Shortly after the 2001 terrorist attacks, Congress passed a law it hoped would expedite filling vacancies in the U.S. House should a calamity wipe out a significant number of representatives.

But the process for filling U.S. Sen. Dean Heller’s old seat has been anything but expedited in Nevada.

No primary election is allowed under state law, opening up the question of how candidates get onto the special election ballot.

At issue is whether the special election should be open to any qualified candidate — an interpretation decided by Secretary of State Ross Miller that would set up a free-for-all among the 30 candidates already filed to run.

Or, should the political parties be allowed to nominate candidates, the position argued by the Nevada Republican Party, which filed the lawsuit. In that scenario, former Nevada Republican Chairman Mark Amodei would compete against state Treasurer Kate Marshall, a Democrat.

In this case, it wasn’t a terrorist act that opened up the vacancy, rather a sex scandal that forced U.S. Sen. John Ensign to resign. Heller was appointed to Ensign’s seat, leaving Nevada’s sprawling 2nd District open.

With little fanfare following the passage of the federal law, the Nevada Legislature signed off on a state law governing special House elections.

In fact, the job of pushing the bill through the Legislature was given to a legislative intern. Lawmakers asked almost no questions during the bill’s hearing, other than one assemblyman wondering why the proposed bill didn’t designate the special election be on a Tuesday.

At one point, as justices debated whether it’s the job of the legislative and executive branches to decide how elections are run, Justice Jim Hardesty lamented that the legislative record “is void” on this particular topic.

Lawmakers never touched the issue of nominating candidates, leaving it instead to the regulatory process to flesh out the procedure for running the election. But the secretary of state — who, ironically, was Heller at the time — never did.

Nor did Miller.

“We’ve never had a special election before,” he told a reporter when asked why his office never wrote the regulations.

Instead, Miller issued the rules for the special election shortly after Heller was appointed to Ensign’s seat.
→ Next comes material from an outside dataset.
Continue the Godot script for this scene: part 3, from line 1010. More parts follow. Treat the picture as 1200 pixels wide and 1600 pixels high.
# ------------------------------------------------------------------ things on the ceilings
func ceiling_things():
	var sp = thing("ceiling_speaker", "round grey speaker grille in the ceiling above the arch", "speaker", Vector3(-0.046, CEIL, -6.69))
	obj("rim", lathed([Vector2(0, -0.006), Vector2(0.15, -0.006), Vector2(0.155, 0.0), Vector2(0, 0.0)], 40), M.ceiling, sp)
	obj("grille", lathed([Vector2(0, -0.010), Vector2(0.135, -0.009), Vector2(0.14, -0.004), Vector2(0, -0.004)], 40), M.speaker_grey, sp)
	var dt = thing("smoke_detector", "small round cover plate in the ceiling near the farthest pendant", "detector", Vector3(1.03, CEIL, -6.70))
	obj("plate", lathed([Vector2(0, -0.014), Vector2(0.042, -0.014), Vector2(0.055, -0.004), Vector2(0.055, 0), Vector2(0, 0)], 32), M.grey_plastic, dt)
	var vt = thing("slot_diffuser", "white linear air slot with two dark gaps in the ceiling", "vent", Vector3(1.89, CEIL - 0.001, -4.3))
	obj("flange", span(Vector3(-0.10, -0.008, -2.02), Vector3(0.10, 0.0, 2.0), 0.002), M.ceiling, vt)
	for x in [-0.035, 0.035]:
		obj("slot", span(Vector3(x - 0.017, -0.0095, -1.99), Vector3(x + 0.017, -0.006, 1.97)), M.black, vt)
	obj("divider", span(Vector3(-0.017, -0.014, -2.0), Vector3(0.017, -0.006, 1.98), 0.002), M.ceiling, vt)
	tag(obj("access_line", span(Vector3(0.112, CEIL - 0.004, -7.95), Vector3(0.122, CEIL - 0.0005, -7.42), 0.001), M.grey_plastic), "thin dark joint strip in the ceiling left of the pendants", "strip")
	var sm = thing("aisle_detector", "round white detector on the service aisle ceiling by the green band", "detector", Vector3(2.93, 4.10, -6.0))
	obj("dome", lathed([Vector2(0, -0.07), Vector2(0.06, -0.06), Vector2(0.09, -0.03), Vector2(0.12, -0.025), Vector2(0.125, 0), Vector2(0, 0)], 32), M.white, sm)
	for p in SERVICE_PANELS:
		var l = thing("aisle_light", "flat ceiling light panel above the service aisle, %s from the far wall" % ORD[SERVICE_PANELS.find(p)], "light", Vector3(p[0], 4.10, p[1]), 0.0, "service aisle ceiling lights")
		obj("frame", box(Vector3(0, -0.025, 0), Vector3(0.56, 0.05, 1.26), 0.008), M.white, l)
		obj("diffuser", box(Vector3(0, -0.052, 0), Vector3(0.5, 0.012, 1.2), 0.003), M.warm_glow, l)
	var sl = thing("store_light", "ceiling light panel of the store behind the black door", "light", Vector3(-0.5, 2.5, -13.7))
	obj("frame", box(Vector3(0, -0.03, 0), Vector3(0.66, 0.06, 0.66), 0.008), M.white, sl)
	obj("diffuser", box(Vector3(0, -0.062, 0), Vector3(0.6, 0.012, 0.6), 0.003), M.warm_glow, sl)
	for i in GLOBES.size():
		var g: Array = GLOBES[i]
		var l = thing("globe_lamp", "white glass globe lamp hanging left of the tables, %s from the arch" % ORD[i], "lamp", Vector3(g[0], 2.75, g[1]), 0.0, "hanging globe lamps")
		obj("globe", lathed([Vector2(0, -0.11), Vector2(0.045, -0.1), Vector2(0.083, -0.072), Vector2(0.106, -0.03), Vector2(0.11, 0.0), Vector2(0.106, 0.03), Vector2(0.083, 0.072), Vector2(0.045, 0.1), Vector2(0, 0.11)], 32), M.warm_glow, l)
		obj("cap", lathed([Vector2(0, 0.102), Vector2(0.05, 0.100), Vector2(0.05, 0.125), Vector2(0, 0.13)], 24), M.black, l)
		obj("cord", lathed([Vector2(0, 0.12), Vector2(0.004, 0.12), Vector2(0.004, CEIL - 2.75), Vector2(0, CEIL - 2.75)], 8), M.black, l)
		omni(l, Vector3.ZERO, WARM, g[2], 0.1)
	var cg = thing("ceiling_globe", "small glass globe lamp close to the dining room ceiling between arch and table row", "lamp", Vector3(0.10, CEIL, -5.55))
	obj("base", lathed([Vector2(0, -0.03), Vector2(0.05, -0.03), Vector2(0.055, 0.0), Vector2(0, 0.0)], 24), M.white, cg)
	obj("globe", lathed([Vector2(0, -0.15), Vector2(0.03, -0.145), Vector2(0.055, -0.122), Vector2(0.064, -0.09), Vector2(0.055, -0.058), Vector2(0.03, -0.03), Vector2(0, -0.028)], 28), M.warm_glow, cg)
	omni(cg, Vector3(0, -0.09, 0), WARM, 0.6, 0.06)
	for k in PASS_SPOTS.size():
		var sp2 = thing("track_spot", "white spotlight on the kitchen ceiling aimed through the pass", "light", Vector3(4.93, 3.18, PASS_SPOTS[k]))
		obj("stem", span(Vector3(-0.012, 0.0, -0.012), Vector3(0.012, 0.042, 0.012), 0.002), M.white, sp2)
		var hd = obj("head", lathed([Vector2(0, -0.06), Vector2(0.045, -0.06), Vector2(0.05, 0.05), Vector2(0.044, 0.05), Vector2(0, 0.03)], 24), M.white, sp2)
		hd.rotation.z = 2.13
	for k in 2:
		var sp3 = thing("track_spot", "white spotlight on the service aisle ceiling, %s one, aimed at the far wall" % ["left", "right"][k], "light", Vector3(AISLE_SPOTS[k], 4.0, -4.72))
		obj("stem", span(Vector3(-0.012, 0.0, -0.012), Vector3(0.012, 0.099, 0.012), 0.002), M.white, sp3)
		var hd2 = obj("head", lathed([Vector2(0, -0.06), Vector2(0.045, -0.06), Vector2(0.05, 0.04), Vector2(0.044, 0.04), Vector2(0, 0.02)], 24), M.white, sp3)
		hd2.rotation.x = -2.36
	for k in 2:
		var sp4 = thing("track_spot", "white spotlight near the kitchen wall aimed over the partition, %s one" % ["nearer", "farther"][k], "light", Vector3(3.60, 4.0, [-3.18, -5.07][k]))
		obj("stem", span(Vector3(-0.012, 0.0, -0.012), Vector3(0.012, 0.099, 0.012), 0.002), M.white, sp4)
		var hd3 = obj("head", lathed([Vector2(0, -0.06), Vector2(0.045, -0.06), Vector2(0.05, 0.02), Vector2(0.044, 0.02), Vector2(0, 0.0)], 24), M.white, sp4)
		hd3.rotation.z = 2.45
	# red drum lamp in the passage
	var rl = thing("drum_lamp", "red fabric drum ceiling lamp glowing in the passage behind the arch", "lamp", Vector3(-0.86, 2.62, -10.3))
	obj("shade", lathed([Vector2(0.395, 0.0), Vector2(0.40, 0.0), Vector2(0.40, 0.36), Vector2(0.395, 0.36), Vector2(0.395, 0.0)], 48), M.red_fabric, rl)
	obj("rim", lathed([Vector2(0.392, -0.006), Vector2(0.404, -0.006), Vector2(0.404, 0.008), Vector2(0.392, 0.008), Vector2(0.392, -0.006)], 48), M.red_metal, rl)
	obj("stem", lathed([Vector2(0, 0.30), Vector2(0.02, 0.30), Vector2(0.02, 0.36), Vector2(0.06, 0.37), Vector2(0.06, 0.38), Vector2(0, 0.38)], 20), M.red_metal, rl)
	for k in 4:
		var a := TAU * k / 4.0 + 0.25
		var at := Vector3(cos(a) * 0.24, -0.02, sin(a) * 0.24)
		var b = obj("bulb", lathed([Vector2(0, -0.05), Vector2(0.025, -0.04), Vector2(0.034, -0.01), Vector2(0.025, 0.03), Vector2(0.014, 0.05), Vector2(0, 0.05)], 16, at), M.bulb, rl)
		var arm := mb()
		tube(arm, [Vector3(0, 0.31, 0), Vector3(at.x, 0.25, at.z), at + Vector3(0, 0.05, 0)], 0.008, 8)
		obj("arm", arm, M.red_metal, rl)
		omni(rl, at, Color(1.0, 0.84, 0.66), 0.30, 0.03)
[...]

He argues the law passed by the Legislature is “plain on its face.”

He also says he’s legally entitled to and, in all practicality, needs to have the leeway to interpret the state’s election law to conduct elections.

And that’s what much of the questioning focused on during oral arguments: How much deference should the court give to the secretary of state to figure out how to run elections?

Marc Elias, a lawyer for the Nevada Democratic Party, which sided with Miller, argued the court should only insert itself “when the process fails.” In this case, the process has yet to be tested.

“The election system cannot run without the secretary of state having the ability to fill in the gaps” left by the Legislature, Elias argued.

But Justice Jim Hardesty disagreed, saying state law is clear that elections are to be run according to formal regulations adopted a year before the election, “so everybody involved knows what’s going to happen.”

“It’s not a fluid election process run by an elected official,” he added.

So although the Legislature and the secretary of state failed to engage in the details, the court was asked to get right down to literally the letter of the law.

David O’Mara, a lawyer for the Republican Party, argued the law specifies “a candidate” from a major party is nominated to appear on the ballot.

“It doesn’t say candidates plural,” O’Mara argued. “That means only one candidate from each major party.”